If your child doesn't go to college — or if some other situation arises — you have two options for unused funds in a 529 college savings plan. You can:
- Pay education expenses for other beneficiaries, or
- Withdraw the money from the account entirely (which may prompt additional taxes)
You can fund education for other beneficiaries or withdraw the money entirely.
Withdrawals from a 529 plan for qualified higher education expenses are free from federal (and possibly state) income taxes.
How do I name a new beneficiary for a 529 plan?

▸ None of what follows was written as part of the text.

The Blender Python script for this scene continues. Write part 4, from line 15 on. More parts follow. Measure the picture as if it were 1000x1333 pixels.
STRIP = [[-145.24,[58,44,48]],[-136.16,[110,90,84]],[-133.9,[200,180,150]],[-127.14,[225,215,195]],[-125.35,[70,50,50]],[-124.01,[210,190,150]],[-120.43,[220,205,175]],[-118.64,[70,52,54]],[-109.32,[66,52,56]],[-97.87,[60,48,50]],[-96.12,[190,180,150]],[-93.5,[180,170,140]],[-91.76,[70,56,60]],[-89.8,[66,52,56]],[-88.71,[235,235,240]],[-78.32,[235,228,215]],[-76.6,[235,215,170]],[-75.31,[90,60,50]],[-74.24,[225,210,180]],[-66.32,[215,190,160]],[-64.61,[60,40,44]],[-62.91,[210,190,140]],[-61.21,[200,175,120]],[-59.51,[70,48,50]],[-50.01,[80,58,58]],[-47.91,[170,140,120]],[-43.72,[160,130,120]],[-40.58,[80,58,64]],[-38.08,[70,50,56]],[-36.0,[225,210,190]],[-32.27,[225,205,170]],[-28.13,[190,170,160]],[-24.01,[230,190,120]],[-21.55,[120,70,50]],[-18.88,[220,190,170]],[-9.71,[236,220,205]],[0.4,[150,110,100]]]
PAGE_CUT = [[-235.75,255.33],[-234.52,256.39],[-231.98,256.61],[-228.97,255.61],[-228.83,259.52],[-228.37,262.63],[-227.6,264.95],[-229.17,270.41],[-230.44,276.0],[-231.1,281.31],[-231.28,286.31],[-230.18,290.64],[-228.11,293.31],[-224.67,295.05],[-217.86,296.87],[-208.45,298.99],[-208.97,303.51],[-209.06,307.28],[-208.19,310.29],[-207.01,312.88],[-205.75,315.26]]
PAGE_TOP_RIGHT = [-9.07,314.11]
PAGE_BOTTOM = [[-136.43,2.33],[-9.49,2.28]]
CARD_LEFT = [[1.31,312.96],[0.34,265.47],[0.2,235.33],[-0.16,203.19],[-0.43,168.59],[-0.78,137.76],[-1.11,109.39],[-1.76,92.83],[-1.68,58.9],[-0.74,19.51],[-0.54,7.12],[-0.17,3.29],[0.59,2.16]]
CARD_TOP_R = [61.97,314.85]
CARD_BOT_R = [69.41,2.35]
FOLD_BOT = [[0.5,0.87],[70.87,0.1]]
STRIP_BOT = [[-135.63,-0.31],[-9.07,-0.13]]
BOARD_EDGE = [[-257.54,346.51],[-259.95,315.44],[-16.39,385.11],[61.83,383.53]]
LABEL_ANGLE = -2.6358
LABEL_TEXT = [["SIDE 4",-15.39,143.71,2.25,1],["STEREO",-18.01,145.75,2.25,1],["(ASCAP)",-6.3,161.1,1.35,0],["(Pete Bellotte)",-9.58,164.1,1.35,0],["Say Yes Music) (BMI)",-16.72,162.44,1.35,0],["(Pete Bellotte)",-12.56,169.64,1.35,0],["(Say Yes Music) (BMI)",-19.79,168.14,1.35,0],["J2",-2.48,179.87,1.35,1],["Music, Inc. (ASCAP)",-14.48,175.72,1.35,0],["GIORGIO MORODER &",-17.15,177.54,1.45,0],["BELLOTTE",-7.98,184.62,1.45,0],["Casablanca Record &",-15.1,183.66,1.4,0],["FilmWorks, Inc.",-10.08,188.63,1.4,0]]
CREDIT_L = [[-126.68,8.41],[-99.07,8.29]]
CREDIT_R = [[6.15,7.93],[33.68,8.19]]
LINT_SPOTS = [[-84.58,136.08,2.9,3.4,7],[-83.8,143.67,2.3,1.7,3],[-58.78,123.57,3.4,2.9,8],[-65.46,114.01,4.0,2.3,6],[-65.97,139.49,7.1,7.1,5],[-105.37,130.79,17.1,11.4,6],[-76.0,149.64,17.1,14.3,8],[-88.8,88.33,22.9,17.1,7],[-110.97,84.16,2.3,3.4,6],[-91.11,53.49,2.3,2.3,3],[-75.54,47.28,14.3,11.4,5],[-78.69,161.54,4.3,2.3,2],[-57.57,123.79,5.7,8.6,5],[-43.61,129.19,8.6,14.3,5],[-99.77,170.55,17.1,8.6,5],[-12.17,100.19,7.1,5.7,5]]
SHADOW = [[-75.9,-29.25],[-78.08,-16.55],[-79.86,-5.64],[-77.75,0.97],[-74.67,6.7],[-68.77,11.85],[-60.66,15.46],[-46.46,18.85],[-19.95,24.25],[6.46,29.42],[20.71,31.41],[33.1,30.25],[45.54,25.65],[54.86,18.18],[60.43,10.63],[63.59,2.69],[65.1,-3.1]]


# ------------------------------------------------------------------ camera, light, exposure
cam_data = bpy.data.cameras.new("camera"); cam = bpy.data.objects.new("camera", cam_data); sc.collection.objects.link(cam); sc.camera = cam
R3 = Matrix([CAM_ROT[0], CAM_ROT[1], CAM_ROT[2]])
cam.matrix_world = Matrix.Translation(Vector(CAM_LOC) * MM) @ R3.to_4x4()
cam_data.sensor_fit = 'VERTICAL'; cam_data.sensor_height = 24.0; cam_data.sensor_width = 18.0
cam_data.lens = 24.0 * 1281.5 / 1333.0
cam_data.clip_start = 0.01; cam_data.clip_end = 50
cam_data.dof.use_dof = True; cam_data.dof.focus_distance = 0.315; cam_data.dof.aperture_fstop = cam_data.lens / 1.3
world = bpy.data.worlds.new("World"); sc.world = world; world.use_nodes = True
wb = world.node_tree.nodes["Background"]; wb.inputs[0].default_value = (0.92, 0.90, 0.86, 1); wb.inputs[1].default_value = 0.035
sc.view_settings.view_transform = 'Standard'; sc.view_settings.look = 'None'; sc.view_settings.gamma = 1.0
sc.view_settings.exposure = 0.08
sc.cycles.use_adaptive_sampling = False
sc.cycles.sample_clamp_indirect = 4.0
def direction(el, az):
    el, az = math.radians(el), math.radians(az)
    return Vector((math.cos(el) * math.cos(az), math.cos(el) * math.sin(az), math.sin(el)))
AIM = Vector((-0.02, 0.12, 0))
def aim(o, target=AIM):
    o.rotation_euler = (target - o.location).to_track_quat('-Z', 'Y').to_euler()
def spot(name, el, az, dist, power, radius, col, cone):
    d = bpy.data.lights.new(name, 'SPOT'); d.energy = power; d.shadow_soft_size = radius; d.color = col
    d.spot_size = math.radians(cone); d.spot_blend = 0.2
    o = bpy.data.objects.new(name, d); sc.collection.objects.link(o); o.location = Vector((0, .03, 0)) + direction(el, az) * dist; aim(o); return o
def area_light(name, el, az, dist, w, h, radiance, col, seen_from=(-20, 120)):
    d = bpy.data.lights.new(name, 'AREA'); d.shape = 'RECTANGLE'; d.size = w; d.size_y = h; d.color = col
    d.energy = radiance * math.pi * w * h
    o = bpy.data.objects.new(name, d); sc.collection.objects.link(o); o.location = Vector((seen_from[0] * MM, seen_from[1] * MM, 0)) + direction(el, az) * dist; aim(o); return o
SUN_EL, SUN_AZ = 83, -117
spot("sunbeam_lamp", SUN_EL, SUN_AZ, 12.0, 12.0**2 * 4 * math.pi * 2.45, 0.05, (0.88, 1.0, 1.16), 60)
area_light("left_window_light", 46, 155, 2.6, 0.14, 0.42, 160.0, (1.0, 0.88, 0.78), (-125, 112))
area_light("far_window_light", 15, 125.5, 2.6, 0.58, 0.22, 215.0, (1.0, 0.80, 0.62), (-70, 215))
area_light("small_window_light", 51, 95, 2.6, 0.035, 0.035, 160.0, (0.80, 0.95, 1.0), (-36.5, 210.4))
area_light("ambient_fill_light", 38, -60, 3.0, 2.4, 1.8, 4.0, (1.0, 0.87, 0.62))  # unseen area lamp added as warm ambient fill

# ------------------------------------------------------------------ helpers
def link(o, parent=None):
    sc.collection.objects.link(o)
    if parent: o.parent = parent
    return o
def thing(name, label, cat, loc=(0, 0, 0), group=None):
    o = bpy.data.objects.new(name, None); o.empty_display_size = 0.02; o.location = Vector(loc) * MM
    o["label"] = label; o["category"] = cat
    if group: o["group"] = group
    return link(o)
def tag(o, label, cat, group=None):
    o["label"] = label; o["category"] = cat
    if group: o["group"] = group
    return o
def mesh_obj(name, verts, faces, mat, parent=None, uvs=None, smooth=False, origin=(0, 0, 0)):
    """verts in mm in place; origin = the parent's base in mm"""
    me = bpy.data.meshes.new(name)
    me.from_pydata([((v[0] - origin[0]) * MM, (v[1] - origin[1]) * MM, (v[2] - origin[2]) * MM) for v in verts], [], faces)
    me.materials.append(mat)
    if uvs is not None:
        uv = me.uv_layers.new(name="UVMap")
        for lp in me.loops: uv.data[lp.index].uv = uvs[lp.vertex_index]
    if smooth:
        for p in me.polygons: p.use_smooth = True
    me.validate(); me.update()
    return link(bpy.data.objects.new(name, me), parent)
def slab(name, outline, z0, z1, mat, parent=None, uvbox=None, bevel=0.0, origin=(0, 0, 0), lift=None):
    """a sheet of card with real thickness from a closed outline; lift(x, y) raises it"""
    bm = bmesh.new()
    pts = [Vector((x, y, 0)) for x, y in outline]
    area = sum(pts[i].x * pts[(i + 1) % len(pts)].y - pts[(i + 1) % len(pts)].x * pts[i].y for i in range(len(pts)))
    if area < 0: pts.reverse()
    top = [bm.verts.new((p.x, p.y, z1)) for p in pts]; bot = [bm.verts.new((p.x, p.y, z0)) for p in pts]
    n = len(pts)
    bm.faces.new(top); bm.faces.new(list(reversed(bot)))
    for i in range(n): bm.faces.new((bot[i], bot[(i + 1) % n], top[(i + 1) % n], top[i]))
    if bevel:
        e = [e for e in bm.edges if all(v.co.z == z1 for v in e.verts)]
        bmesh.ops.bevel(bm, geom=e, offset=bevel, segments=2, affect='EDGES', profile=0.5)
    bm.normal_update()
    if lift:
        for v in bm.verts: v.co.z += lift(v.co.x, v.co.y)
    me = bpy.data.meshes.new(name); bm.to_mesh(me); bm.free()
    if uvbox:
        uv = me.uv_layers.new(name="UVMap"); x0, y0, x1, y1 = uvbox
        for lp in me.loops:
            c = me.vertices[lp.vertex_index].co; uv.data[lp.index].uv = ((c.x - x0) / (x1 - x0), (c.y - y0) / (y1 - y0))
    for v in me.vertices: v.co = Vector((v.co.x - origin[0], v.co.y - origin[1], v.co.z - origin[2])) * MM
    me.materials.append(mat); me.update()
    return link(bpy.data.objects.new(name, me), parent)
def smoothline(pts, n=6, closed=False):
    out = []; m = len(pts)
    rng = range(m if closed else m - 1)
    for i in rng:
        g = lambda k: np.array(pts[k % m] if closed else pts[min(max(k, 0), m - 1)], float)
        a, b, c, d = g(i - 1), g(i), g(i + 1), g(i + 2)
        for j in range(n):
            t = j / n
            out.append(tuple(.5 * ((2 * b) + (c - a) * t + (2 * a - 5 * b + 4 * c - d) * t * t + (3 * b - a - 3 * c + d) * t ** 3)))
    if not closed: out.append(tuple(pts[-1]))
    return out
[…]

It's as simple as changing the name of the account's beneficiary to someone else in the same family — one of your other children, or a first cousin, perhaps. Under the new tax law, up to $10,000 per year can be used for elementary or secondary education. So you might want to name a grandchild as the new beneficiary. You could even name yourself and use the funds for training, either in your current career or as a way to begin a new one.
You can now use up to $10,000 per calendar year per beneficiary in 529 assets to help pay for tuition in connection with enrollment or attendance at an elementary or secondary public, private or religious school.
What if I decide to close the 529 account?
Should you choose to close your 529 plan and take the money out of it, be aware that withdrawals for purposes not related to qualified expenses are subject to ordinary federal income taxes — and potentially a 10% percent additional federal tax.
But what if my child gets a scholarship?
There is a limited exception to the rules regarding unused 529 funds: If your child receives a college scholarship, you may withdraw an amount equal to the scholarship from the 529 plan without incurring the 10% additional federal tax. Instead, you pay the standard income tax and are free to use the money as you wish.